Further statistical analysis of circle fitting

Abstract

This study is devoted to comparing the most popular circle fits (the geometric fit, Pratt’s, Taubin’s, Kåsa’s) and the most recently developed algebraic circle fits: hyperaccurate fit and HyperLS fit. Even though hyperaccurate fit has zero essential bias and HyperLS fit is unbiased up to order $\sigma^{4}$, the geometric fit still outperforms them in some circumstances. Since the first-order leading term of the MSE for all fits are equal, we go one step further and derive all terms of order $\sigma^{4}$, which come from essential bias, as well as all terms of order $\sigma^{4}/n$, which come from two sources: the variance and the outer product of the essential bias and the nonessential bias.
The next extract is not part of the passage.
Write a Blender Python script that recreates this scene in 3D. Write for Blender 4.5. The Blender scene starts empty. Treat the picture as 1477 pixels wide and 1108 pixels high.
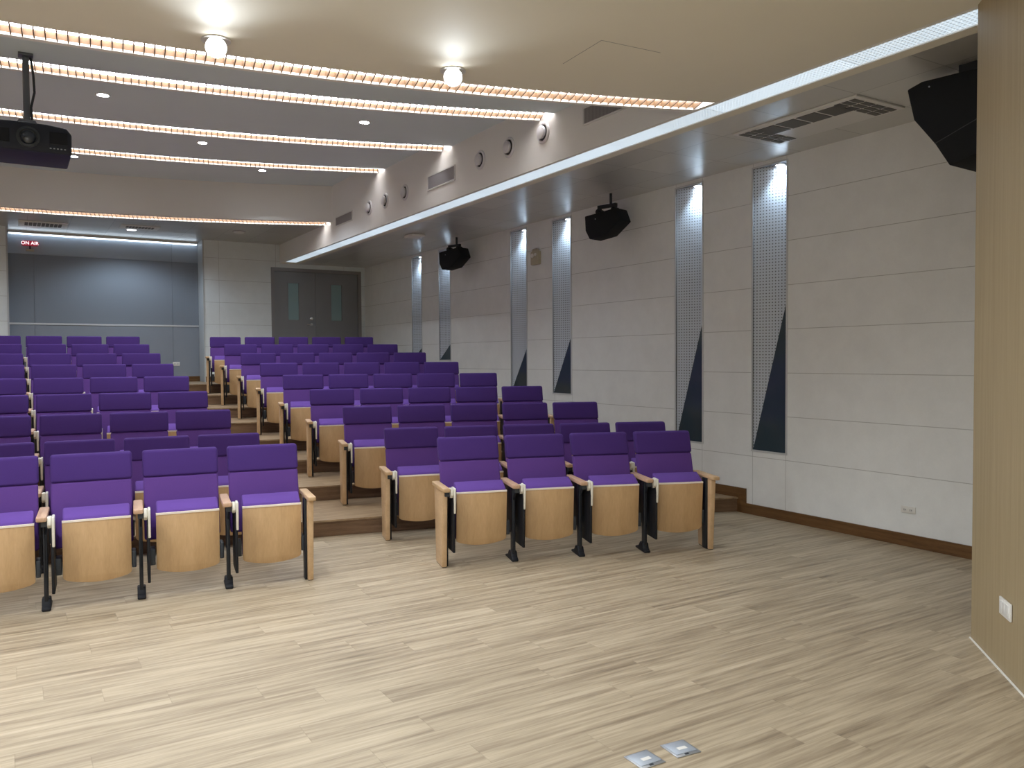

Our analysis shows that when data are distributed along a short circular arc, the covariance part is the dominant part of the second-order term in the MSE. Accordingly, the geometric fit outperforms all existing methods. However, for a long circular arc, the bias becomes the most dominant part of the second-order term, and as such, hyperaccurate fit and HyperLS fit outperform the geometric fit. We finally propose a ‘bias correction’ version of the geometric fit, which in turn, outperforms all existing methods. The new method has two features. Its variance is the smallest and has zero bias up to order $\sigma^{4}$. Our numerical tests confirm the superiority of the proposed fit over the existing fits.